### PROBLEM TO WORK ON
Below is a listing to write out in full, exactly as given, without its pictures.

### SOURCE EXCERPT
┌────────

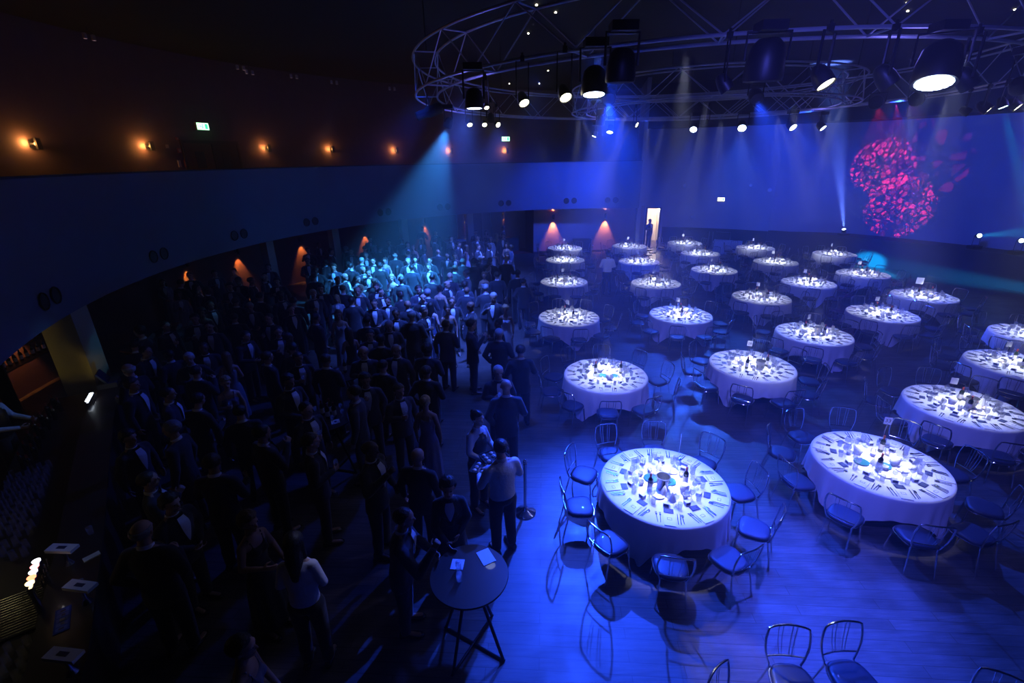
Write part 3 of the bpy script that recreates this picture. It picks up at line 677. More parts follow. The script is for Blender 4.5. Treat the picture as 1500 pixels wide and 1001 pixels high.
FAR=[((6.58,18.24,6.15),(3.6,12.0,0),LBm,.125,'blue-white lamp on the inner ring, first bright one from the left',2200,BL,30),
((8.12,17.83,6.15),(5.2,11.0,0),LBm,.14,'brightest blue-white lamp of the inner ring',3400,(.03,.13,1.),44),
((9.94,17.90,6.15),(12.6,11.0,0),LBm,.13,'blue-white lamp on the inner ring right of the brightest',4200,BL,26),
((11.47,18.67,6.15),(15.5,13.5,0),LBm,.12,'speckled oval lamp at the right end of the inner ring',1800,BL,24),
((3.8,19.25,6.15),(2.6,17.0,0),LBm,.12,'speckled blue lamp near the left end of the inner ring',800,BL,24),
((2.64,14.87,6.15),(2.3,15.6,0),LBm,.11,'flat pale lamp above the fourth crowd-side table',80,BL,24),
((3.78,22.64,6.15),(1.0,22.0,0),LBm,.10,'small narrow blue lamp at the back left',120,BL,20),
((-1.74,14.60,6.15),(-3.9,16.6,1.2),LBm,.11,'cone-topped blue spot at the left edge of the truss',19000,(.04,.30,1.),52),
((5.77,14.99,6.15),(6.5,17,0),LBm,.05,'tiny pale blue lamp beside the brightest one',20,BL,20),
((-1.06,14.04,6.15),(.4,10.,1),LW,.075,'small warm lamp, leftmost of the warm row',40,(1,.85,.5),10),
((-.66,14.13,6.15),(.6,9.,2),LW,.065,'small warm lamp, second of the warm row',0,BL,10),
((-.29,14.22,6.15),(1.2,12.0,4.9),LW,.07,'slanting warm lamp at the right of the warm row',20,(1,.85,.5),12),
((-.40,9.60,6.15),(1.0,6.5,2),LW,.045,'pair-like tiny warm lamp above the warm row',20,(1,.85,.5),12),
((-.45,13.16,6.15),(-.4,13.4,0),LBm,.09,'flat pale lamp among the warm row',60,BL,20),
((3.77,15.12,6.15),(5.8,13.4,4.9),LW,.07,'slanting cream lamp on the inner ring near arc',20,(1,.85,.5),12),
((11.1,12.45,6.15),(15.0,9.6,3.6),LW,.09,'slanting cream lamp, first of the right-hand trio',20,(1,.9,.6),12),
((10.9,11.75,6.15),(14.0,8.4,2.8),LW,.11,'slanting cream lamp, second of the right-hand trio',30,(1,.9,.6),12),
((10.59,11.10,6.15),(11.8,9.0,1.0),LC,.09,'cyan lamp of the right-hand trio',14000,CYN,9),
((10.95,11.14,6.15),(13.4,8.0,2.8),LW,.10,'slanting cream lamp right of the cyan one',30,(1,.9,.6),12),
((7.78,7.99,6.15),(11,10,4.6),LBm,.10,'pale blue slanting lamp at the right edge',60,BL,16),
]
for p,tg,mt,r,lb,pw,cc,an in FAR:
    inner=math.hypot(p[0]-6.65,p[1]-17.7)
    lamp('par' if r<.10 or mt is LW else 'head',p,tg,mt,r,lb,power=pw,c=cc,ang=an,blend=.7,group=None)
# profile lantern lit blue at the left end of the truss
pl=thing('profile_lantern','black profile lantern caught in blue light at the left end of the truss','stage light',(-1.95,12.6,6.35),R(20))
mb=MB(); mb.lathe([(.09,-.3),(.10,-.3),(.10,-.05),(.13,.0),(.13,.3),(.10,.36),(.001,.36)],16,cap=False,M=Matrix.Rotation(R(70),4,'Y')); obj('barrel',mb.mesh('barrel',[M['black']]),pl)
mb=MB(); mb.tube([(0,-.15,0),(0,-.15,.3),(0,.15,.3),(0,.15,0)],.012,6); mb.tube([(0,0,.3),(0,0,.4)],.015,6); obj('yoke',mb.mesh('yoke',[M['black']]),pl)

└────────

### OUTPUT
Write part 3 of the bpy script that recreates this picture. It picks up at line 677. More parts follow. The script is for Blender 4.5. Treat the picture as 1500 pixels wide and 1001 pixels high.
FAR=[((6.58,18.24,6.15),(3.6,12.0,0),LBm,.125,'blue-white lamp on the inner ring, first bright one from the left',2200,BL,30),
((8.12,17.83,6.15),(5.2,11.0,0),LBm,.14,'brightest blue-white lamp of the inner ring',3400,(.03,.13,1.),44),
((9.94,17.90,6.15),(12.6,11.0,0),LBm,.13,'blue-white lamp on the inner ring right of the brightest',4200,BL,26),
((11.47,18.67,6.15),(15.5,13.5,0),LBm,.12,'speckled oval lamp at the right end of the inner ring',1800,BL,24),
((3.8,19.25,6.15),(2.6,17.0,0),LBm,.12,'speckled blue lamp near the left end of the inner ring',800,BL,24),
((2.64,14.87,6.15),(2.3,15.6,0),LBm,.11,'flat pale lamp above the fourth crowd-side table',80,BL,24),
((3.78,22.64,6.15),(1.0,22.0,0),LBm,.10,'small narrow blue lamp at the back left',120,BL,20),
((-1.74,14.60,6.15),(-3.9,16.6,1.2),LBm,.11,'cone-topped blue spot at the left edge of the truss',19000,(.04,.30,1.),52),
((5.77,14.99,6.15),(6.5,17,0),LBm,.05,'tiny pale blue lamp beside the brightest one',20,BL,20),
((-1.06,14.04,6.15),(.4,10.,1),LW,.075,'small warm lamp, leftmost of the warm row',40,(1,.85,.5),10),
((-.66,14.13,6.15),(.6,9.,2),LW,.065,'small warm lamp, second of the warm row',0,BL,10),
((-.29,14.22,6.15),(1.2,12.0,4.9),LW,.07,'slanting warm lamp at the right of the warm row',20,(1,.85,.5),12),
((-.40,9.60,6.15),(1.0,6.5,2),LW,.045,'pair-like tiny warm lamp above the warm row',20,(1,.85,.5),12),
((-.45,13.16,6.15),(-.4,13.4,0),LBm,.09,'flat pale lamp among the warm row',60,BL,20),
((3.77,15.12,6.15),(5.8,13.4,4.9),LW,.07,'slanting cream lamp on the inner ring near arc',20,(1,.85,.5),12),
((11.1,12.45,6.15),(15.0,9.6,3.6),LW,.09,'slanting cream lamp, first of the right-hand trio',20,(1,.9,.6),12),
((10.9,11.75,6.15),(14.0,8.4,2.8),LW,.11,'slanting cream lamp, second of the right-hand trio',30,(1,.9,.6),12),
((10.59,11.10,6.15),(11.8,9.0,1.0),LC,.09,'cyan lamp of the right-hand trio',14000,CYN,9),
((10.95,11.14,6.15),(13.4,8.0,2.8),LW,.10,'slanting cream lamp right of the cyan one',30,(1,.9,.6),12),
((7.78,7.99,6.15),(11,10,4.6),LBm,.10,'pale blue slanting lamp at the right edge',60,BL,16),
]
for p,tg,mt,r,lb,pw,cc,an in FAR:
    inner=math.hypot(p[0]-6.65,p[1]-17.7)
    lamp('par' if r<.10 or mt is LW else 'head',p,tg,mt,r,lb,power=pw,c=cc,ang=an,blend=.7,group=None)
# profile lantern lit blue at the left end of the truss
pl=thing('profile_lantern','black profile lantern caught in blue light at the left end of the truss','stage light',(-1.95,12.6,6.35),R(20))
mb=MB(); mb.lathe([(.09,-.3),(.10,-.3),(.10,-.05),(.13,.0),(.13,.3),(.10,.36),(.001,.36)],16,cap=False,M=Matrix.Rotation(R(70),4,'Y')); obj('barrel',mb.mesh('barrel',[M['black']]),pl)
mb=MB(); mb.tube([(0,-.15,0),(0,-.15,.3),(0,.15,.3),(0,.15,0)],.012,6); mb.tube([(0,0,.3),(0,0,.4)],.015,6); obj('yoke',mb.mesh('yoke',[M['black']]),pl)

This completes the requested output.